STORED DATA:

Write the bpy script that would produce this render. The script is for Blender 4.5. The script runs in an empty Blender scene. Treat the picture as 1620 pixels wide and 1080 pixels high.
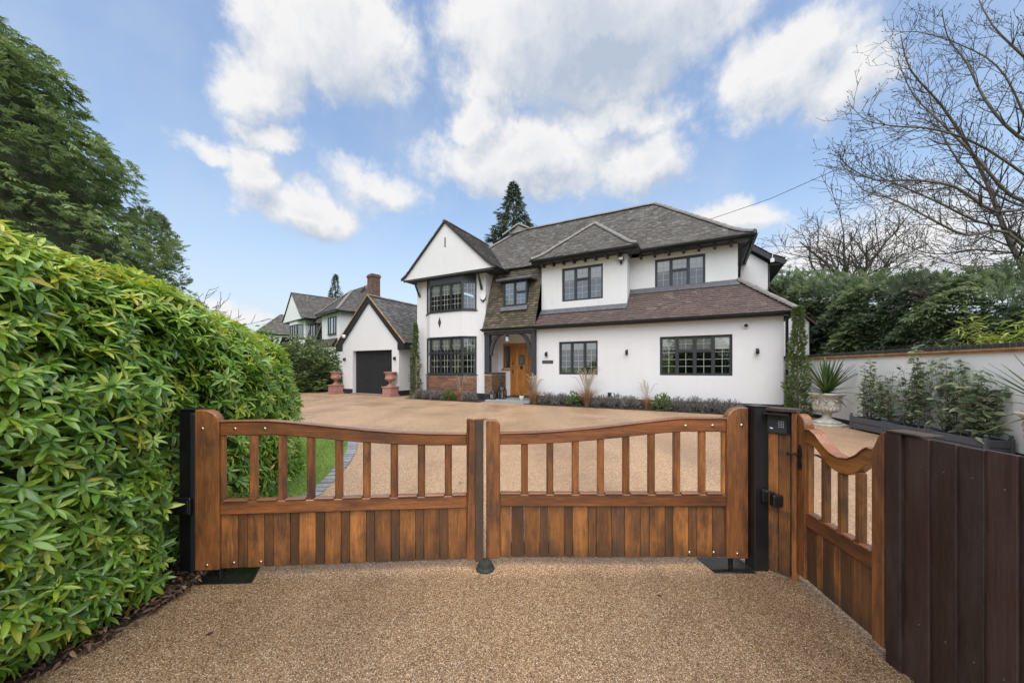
--
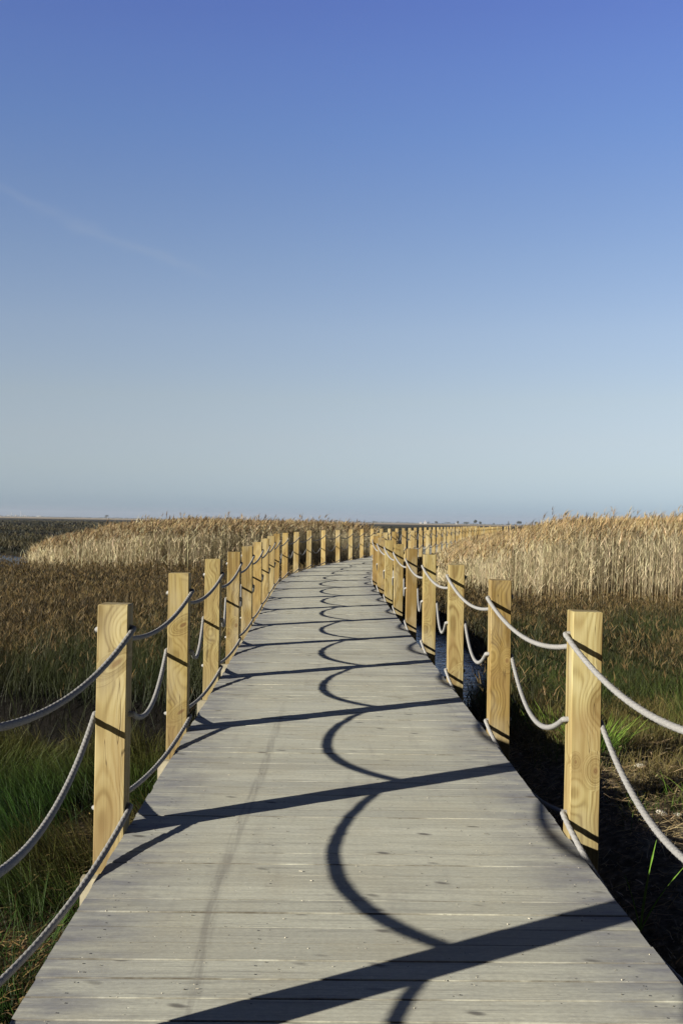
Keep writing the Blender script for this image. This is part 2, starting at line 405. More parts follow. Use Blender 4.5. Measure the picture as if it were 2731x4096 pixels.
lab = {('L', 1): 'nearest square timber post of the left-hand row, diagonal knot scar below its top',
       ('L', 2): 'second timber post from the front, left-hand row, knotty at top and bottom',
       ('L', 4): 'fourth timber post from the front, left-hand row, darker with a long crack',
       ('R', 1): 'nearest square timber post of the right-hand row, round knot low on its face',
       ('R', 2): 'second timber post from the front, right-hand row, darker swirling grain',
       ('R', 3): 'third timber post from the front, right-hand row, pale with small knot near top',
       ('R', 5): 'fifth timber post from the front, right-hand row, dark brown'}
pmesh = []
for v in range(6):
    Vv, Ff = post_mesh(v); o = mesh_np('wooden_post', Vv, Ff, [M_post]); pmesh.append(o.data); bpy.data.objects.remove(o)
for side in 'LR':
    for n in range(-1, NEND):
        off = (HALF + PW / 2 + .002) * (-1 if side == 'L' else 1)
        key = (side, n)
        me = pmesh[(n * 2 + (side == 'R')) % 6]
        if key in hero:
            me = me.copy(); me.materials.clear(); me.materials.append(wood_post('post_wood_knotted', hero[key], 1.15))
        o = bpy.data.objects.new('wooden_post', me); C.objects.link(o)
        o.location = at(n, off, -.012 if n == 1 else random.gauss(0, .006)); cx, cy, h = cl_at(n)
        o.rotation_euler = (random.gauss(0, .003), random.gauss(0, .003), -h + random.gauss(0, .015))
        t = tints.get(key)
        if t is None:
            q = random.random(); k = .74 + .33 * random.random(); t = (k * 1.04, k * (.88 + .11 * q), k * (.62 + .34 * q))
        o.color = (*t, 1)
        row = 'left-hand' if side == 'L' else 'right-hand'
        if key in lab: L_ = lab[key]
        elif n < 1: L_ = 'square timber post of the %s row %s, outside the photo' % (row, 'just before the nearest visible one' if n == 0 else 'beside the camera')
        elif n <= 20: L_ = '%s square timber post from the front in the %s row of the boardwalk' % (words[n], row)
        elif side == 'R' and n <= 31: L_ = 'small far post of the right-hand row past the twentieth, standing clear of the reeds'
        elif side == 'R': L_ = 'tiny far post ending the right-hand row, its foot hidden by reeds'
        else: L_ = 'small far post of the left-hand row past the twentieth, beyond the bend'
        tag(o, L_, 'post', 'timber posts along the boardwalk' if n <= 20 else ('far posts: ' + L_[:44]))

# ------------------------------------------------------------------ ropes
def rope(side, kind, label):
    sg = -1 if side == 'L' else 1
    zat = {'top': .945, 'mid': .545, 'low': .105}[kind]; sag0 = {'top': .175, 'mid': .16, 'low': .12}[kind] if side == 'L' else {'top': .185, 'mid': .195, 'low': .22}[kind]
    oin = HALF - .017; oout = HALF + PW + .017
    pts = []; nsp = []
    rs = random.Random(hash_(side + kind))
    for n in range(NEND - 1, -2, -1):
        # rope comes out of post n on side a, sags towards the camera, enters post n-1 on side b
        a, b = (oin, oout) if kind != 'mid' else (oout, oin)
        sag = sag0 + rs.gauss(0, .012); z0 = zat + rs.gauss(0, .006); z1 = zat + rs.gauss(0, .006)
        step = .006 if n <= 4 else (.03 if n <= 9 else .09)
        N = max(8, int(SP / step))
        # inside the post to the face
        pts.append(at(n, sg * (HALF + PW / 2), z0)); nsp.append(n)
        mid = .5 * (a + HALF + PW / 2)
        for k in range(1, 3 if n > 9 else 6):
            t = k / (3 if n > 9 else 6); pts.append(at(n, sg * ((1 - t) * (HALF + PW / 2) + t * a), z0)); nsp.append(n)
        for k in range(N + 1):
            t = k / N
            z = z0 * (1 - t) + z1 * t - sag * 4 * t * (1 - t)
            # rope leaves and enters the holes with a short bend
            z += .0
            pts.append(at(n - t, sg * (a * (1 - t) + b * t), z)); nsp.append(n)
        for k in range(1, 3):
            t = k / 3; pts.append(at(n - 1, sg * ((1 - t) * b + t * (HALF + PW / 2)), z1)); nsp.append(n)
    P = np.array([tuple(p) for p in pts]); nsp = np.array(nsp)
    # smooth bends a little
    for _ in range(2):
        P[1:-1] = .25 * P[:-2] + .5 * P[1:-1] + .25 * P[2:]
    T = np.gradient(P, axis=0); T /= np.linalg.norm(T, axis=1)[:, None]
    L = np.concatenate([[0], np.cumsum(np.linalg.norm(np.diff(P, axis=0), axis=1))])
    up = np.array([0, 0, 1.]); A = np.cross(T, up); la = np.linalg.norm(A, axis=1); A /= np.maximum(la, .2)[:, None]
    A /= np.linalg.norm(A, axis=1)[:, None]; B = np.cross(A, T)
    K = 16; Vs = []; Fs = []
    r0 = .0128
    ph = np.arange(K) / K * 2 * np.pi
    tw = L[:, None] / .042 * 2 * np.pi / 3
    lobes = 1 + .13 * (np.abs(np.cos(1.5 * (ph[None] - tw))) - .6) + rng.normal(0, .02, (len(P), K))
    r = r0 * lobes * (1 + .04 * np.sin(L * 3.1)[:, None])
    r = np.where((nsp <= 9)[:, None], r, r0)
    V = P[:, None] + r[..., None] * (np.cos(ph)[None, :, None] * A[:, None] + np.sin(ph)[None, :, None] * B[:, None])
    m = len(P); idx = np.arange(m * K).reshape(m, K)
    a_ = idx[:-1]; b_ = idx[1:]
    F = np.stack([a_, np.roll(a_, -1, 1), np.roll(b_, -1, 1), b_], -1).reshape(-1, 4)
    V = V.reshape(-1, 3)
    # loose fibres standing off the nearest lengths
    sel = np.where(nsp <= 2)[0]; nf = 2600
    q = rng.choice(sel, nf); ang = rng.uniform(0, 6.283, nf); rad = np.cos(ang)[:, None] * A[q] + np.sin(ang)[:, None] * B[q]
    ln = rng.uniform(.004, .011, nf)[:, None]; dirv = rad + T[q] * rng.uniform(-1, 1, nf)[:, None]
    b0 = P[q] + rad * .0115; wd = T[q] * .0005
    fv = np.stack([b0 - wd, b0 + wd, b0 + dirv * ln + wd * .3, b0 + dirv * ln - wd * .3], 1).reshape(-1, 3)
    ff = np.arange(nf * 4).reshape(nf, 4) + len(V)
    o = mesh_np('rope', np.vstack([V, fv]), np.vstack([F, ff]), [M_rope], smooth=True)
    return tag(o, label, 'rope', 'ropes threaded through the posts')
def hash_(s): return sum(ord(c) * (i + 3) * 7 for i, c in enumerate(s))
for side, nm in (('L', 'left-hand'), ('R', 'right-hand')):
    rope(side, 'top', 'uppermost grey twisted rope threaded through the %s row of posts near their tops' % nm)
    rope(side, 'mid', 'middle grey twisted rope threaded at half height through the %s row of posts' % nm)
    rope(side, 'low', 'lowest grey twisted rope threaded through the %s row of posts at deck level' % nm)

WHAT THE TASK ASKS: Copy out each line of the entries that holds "script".

RESULT OF THE EXERCISE:
Write the bpy script that would produce this render. The script is for Blender 4.5. The script runs in an empty Blender scene. Treat the picture as 1620 pixels wide and 1080 pixels high.
Keep writing the Blender script for this image. This is part 2, starting at line 405. More parts follow. Use Blender 4.5. Measure the picture as if it were 2731x4096 pixels.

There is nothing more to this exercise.